Four-month nationwide gang sweep nets 1,700 arrests
California had 430 arrests, the most of any state, the U.S. Immigration and Customs Enforcement agency announces. Operation Community Shield mostly targeted Latin and Central American street gangs.
Washington, D.C.-- More than 1,700 alleged gang members and their associates, many of them illegal immigrants, were arrested during a four-month nationwide crackdown that spanned 53 cities, including Los Angeles and San Diego, federal officials said today.
"We've inflicted significant damage on various violent street gangs in every part of the country, from Wichita to Sheboygan," said Julie L. Myers, assistant secretary of Homeland Security for U.S. Immigration and Customs Enforcement. "And that has made our communities immeasurably safer."

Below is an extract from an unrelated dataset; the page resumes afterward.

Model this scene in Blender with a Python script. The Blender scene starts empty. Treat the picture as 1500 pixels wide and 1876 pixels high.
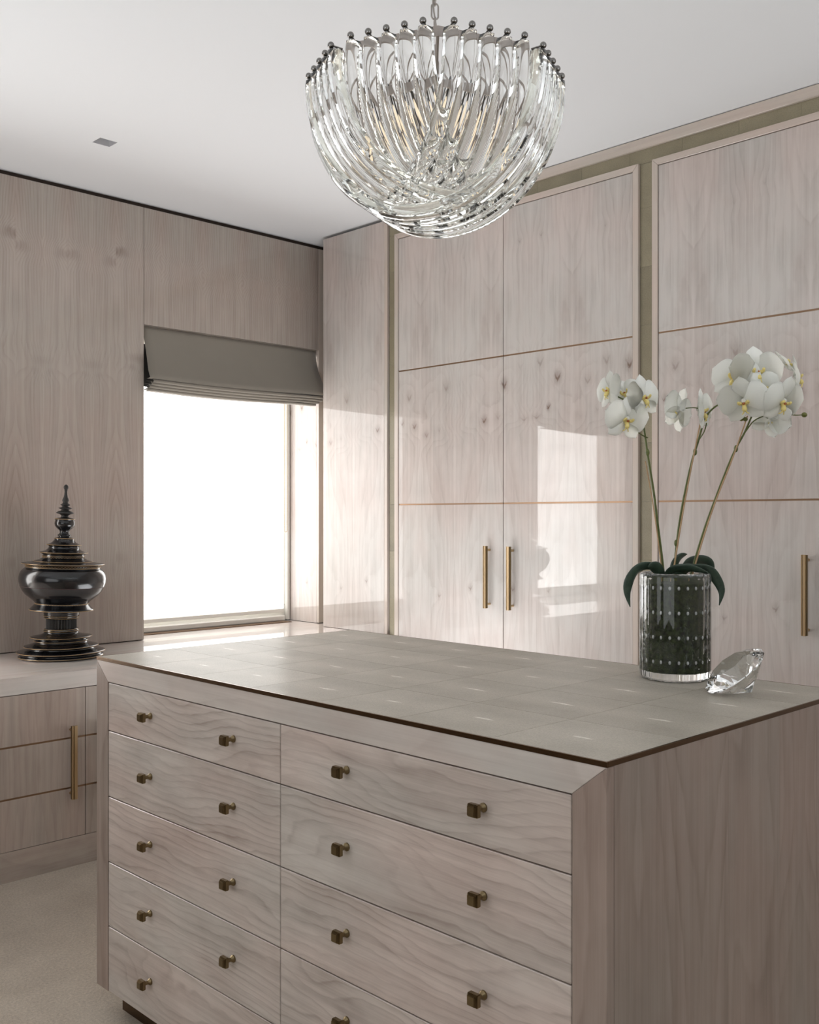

California led the arrest totals with 430 during the course of the law enforcement initiative, which ran from June 1 to Sept. 30 and included 28 states. Of those arrests, 168 were made in Los Angeles, 96 in San Bernardino, and 81 in San Diego. Texas came in second with 271 arrests.
Operation Community Shield mostly targeted Latin and Central American street gangs, including Surenos-13, MS-13, 18th Street Gang, and the Latin Kings, Myers said. The alleged gang members were mostly foreign-born, with many involved in serious crimes including robbery, extortion, rape and murder, according to ICE officials.
"These gangs, and others like them, prey on our neighborhoods, prey on our communities, [and] take advantage of the individuals who live there," Myers said.
Reputed members and associates of the Surenos-13 street gang, a loose organization that originated in the California prison system, made up the largest number of arrestees representing any one group. Traditionally, most of the arrests have been reputed members and associates of the Mara Salvatrucha organization, a gang of mostly Latin and Central American immigrants known as MS-13.
Myers said that she did not know if the higher number of arrests of reputed Surenos-13 gang members were related to an actual increase in membership or just a result of the populations in the cities involved. The U.S. Customs and Border Protection agency, however, has reported seeing more individuals who self-declare or appear to be members of Surenos-13 at the country's points of entry, she said.
"That is something which we're obviously tracking and going to look at with gang intelligence," Myers said.
Of the 1,759 people arrested, 1,029 were charged with immigration violations and face deportation proceedings. The remaining 730 face criminal charges including assault, drug possession, and reentering the country after deportation.